I love gooseberries. For me, summer just wouldn’t be summer without them & it always saddens me when people tell me that they don’t like gooseberries, or worse, haven’t tried them. They can…. be a bit off putting, as they have a sharp flavour, are green and hairy and because you generally don’t see people gobbling them down like grapes. Yet, gooseberries are a wonderful British fruit when cooked and superbly versatile. They lend themselves to being turned into the freshest fruit crumble or cobbler, the most excellent jam and a whole host of sauces which can be served with sweet or savoury dishes. Ever heard of gooseberry and elderflower wine? Well, that’s a whole other blog post.

One of my favourite ways to use gooseberries is in a fruit fool and I share my recipe with you below. The inspiration for my recipe comes from the Hamlyn All Colour Cookbook (1970) by Mary Berry, Ann Body and Audrey Ellis, recipe number 322.  It was the cookbook my husband had taken with him to university and I found it among his things when we very first married.  It was the first gooseberry fool recipe I ever encountered and that is also why it has a special place in my heart.

Alison’s Gooseberry Fool

This gooseberry fool is very creamy and sweet enough to be enjoyed by the very young. Having said that, it has a fresh, delicate, cleansing effect on the palate and is easily sophisticated enough to serve as part of an elegant dinner. You could serve this very successfully after a number of rich meaty or fatty meals, but smoked mackerel for a main course would work especially well.  It works brilliantly on it’s own as a dessert, but I also like to serve it very alternatively as a cream to accompany a sweet cherry crumble.

The Ingredients

  • 800 grams gooseberries
  • 2-3 tablespoons water
  • 160 grams unrefined golden caster sugar
  • 1 pint double cream


Wash your gooseberries in a colander or sieve and snip off the stalks with scissors. Leave the husk ends as they are. Put your gooseberries into a pan with the water and heat gently stirring occasionally, until the gooseberries are soft and pulpy.
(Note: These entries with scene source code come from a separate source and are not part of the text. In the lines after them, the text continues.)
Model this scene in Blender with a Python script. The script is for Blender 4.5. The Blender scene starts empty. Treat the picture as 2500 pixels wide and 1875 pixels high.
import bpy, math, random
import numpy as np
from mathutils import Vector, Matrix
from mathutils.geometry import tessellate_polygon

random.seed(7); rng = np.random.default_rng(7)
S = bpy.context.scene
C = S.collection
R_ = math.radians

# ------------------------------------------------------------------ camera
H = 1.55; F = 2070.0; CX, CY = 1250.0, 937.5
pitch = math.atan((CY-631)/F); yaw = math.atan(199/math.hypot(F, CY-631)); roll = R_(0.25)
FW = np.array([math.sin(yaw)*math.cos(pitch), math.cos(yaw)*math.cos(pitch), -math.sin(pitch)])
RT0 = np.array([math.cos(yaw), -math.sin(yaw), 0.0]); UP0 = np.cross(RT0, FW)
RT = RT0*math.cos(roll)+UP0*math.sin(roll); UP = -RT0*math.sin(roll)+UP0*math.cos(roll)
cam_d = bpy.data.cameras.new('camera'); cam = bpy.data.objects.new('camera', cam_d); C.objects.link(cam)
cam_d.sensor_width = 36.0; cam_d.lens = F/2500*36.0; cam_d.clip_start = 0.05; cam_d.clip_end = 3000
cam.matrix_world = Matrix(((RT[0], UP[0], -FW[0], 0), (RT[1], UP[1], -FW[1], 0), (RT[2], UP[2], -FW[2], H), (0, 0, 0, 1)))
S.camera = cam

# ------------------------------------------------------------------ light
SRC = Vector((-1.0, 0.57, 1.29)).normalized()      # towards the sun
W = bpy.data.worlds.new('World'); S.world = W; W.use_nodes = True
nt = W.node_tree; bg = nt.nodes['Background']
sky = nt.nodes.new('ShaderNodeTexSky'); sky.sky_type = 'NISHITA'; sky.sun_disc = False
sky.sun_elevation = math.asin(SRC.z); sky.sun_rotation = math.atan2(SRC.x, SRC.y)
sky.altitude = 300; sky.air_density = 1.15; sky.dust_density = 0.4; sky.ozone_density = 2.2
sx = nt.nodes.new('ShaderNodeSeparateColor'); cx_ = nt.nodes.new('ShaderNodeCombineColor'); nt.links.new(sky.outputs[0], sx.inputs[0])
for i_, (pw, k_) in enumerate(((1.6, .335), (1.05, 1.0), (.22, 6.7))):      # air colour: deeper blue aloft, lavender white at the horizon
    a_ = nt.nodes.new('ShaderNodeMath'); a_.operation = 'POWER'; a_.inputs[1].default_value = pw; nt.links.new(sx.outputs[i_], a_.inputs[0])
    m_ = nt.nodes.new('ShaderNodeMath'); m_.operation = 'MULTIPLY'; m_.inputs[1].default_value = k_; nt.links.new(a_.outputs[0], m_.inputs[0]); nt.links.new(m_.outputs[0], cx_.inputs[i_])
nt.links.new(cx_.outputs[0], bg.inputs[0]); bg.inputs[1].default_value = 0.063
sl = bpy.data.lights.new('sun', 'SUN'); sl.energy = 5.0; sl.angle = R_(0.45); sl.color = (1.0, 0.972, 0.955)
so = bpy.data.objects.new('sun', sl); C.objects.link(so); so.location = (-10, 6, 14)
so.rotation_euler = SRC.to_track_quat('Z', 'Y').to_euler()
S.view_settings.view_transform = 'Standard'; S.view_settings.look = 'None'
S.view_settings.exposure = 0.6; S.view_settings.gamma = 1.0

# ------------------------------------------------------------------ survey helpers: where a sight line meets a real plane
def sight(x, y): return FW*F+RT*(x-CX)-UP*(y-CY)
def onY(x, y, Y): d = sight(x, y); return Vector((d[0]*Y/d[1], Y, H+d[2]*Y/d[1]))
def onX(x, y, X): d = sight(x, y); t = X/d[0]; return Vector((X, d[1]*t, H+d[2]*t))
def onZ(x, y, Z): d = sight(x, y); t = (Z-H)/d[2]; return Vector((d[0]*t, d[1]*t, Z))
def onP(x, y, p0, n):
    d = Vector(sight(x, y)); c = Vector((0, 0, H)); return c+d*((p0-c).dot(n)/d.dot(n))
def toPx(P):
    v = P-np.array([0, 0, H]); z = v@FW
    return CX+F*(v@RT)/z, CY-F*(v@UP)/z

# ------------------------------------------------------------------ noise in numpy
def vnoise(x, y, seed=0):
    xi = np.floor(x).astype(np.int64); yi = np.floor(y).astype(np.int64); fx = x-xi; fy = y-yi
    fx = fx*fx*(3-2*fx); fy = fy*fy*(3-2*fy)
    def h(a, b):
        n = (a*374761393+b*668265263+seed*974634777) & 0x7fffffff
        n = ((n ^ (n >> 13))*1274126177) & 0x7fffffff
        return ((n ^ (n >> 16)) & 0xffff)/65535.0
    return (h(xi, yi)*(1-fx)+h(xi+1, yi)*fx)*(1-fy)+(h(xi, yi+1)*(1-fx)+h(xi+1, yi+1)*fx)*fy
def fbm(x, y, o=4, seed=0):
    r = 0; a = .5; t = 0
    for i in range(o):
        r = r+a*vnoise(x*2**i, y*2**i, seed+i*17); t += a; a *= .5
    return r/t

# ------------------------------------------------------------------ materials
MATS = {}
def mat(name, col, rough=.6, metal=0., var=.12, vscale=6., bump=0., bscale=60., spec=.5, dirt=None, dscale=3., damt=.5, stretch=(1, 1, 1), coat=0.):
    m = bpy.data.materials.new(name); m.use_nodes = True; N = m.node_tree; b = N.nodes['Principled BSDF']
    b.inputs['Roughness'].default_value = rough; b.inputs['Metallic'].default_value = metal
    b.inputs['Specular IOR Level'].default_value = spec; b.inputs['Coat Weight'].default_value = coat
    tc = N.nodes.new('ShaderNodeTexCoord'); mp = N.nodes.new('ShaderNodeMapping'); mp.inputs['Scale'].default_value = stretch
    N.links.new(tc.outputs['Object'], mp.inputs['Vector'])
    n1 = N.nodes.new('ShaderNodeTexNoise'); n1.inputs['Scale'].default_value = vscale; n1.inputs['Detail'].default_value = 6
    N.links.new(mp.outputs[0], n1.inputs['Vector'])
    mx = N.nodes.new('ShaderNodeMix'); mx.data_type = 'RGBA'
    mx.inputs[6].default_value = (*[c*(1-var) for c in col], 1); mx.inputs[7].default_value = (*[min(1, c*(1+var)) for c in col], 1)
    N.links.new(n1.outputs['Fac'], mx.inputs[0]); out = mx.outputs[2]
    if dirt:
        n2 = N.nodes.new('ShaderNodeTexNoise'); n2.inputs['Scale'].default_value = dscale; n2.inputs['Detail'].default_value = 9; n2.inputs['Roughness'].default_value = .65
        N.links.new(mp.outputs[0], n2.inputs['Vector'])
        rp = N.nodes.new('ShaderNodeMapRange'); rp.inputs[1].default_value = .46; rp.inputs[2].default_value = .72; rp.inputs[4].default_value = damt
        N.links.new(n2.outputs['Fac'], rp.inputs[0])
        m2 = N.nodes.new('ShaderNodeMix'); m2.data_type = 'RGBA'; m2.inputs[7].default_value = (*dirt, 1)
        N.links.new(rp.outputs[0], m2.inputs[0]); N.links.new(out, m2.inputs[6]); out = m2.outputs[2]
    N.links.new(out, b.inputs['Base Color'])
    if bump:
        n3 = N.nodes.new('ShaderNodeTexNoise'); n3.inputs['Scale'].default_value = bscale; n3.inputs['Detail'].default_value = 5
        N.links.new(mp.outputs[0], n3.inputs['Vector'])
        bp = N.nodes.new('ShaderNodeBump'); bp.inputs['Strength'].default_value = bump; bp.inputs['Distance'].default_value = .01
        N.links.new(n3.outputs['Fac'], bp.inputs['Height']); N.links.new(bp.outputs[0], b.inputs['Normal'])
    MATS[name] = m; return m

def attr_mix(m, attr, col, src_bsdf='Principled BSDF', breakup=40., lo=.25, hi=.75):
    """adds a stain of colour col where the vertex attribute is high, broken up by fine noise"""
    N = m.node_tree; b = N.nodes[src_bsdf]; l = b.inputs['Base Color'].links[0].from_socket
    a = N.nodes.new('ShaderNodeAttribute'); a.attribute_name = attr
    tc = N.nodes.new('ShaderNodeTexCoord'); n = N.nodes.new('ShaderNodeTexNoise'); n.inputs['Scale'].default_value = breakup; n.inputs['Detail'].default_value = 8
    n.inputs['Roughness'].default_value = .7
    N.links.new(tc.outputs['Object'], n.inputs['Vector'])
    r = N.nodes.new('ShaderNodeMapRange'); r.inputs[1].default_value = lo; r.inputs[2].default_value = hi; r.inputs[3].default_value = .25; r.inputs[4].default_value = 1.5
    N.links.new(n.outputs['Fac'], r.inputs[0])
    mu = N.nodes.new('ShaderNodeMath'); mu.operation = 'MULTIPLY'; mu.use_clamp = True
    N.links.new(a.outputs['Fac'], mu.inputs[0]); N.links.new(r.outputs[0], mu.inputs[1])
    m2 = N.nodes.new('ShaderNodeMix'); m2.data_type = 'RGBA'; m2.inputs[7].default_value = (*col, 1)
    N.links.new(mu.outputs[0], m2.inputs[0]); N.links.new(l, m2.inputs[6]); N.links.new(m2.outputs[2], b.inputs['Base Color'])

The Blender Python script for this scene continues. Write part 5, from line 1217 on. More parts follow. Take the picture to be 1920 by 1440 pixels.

Put the gooseberries and all the juice in the pan into the goblet or bowl of a food processor or smoothie machine (I use my Nutribullet for this) and blend until they are smooth and there are no lumps. If you don’t have a machine you can put it all into a sieve held over a bowl and gently squish and bash the gooseberries and juice with a wooden spoon, until you have a thick smooth liquid in your bowl and the skins and husks left in the mesh of the sieve. Stir in the sugar thoroughly and leave the mixture to cool for a couple of minutes.  Lightly whip the cream making sure not to over whip it (although it won’t be disastrous if you do over whip it) and fold into your juicy gooseberry puree.

Pour into a medium sized pretty glass dish or 6-8 individual glass dishes depending on how large you want your servings to be.